例年2月ごろ、IAEA理事会メンバーとなっている各国のウィーン代表部大使数名を、原子力の平和的利用における我が国の最先端技術、途上国への技術協力及び我が国の原子力政策に対する国際的な認識や信頼性の向上を高めるため、我が国に招へいする事業を行っています。
私の業務は、各種表敬先へのアポ入れ、旅程の調整、全招へい日程を通しての同行など、当招へい全般にかかる業務でした。日程を組むにあたり、国内機関とのアポ入れや原子力関連施設への視察先の選定だけではなく、食事制限・宿側の受け入れ態勢・移動時の交通手段など細かい部分にも配慮し、この招へいが日本の原子力産業のためだけでなく、招へい参加国からの日本の好感度が上がり、今後の外交における日本の地位向上に資するよう、丁寧に準備しました。細かい作業が多く大変でしたが、招へい後に参加した大使から大変丁寧なお礼状をいただいた際には自分も日本外交の一端に貢献できたという実感を持つことができました。
3 終わりに
不拡散・科学原子力課では、不拡散・原子力という非常に専門性が高く、また世間の注目度も高い業務を所掌しており、時期によってはかなり忙しかったです。しかし、そんな多忙な中でも、合間を縫って勉強会を催したり、専門家の話を伺う機会を作ったりと、課員の皆様の仕事への熱意・研鑽のための努力は素晴らしく、このような環境に身を置いて仕事をできたことは、今後の自分にとって大きな財産になるものであると確信しています。

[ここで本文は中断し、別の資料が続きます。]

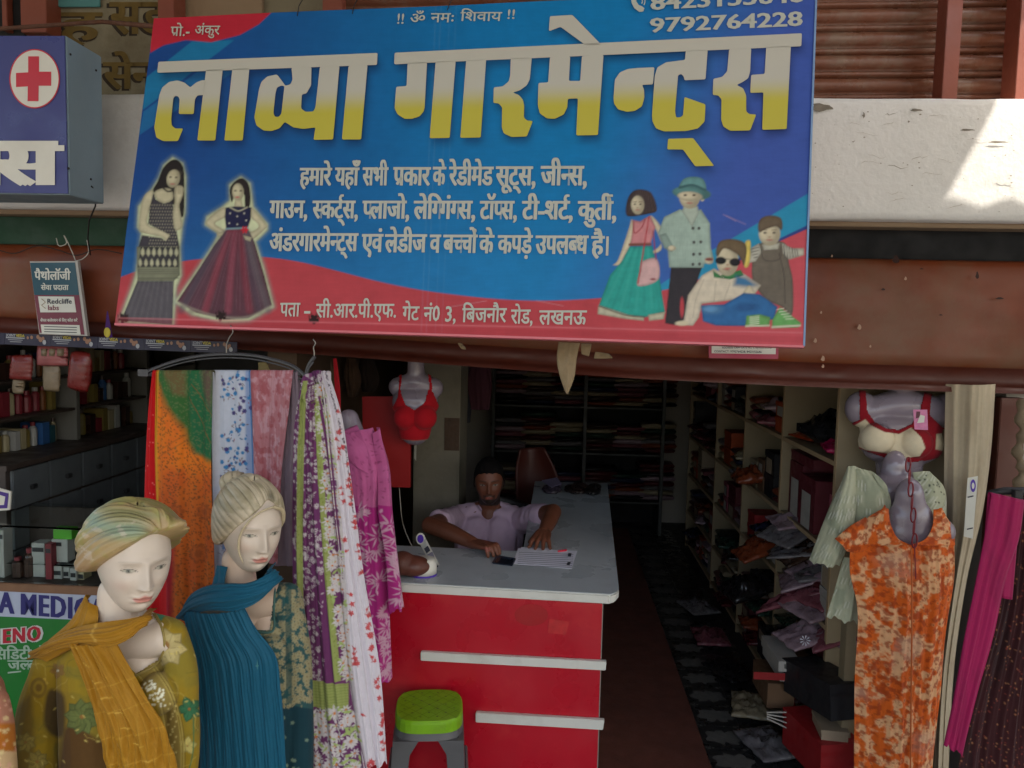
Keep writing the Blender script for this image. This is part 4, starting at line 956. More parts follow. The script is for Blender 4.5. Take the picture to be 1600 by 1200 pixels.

この課での2年間の勤務を通じて、国際イベント・賓客招待に伴う準備業務、仕事への向き合い方や進め方、そして「外交」が多くの人の不断の努力で維持・進展していることを知ることができました。このような非常に恵まれた勤務ができたのも、不拡散・科学原子力課の上司・同僚をはじめ、外務省でお世話になった全ての人のおかげであり、感謝申し上げます。これから控えている在外勤務でも、培ったことを存分に生かし、邁進していければと思います。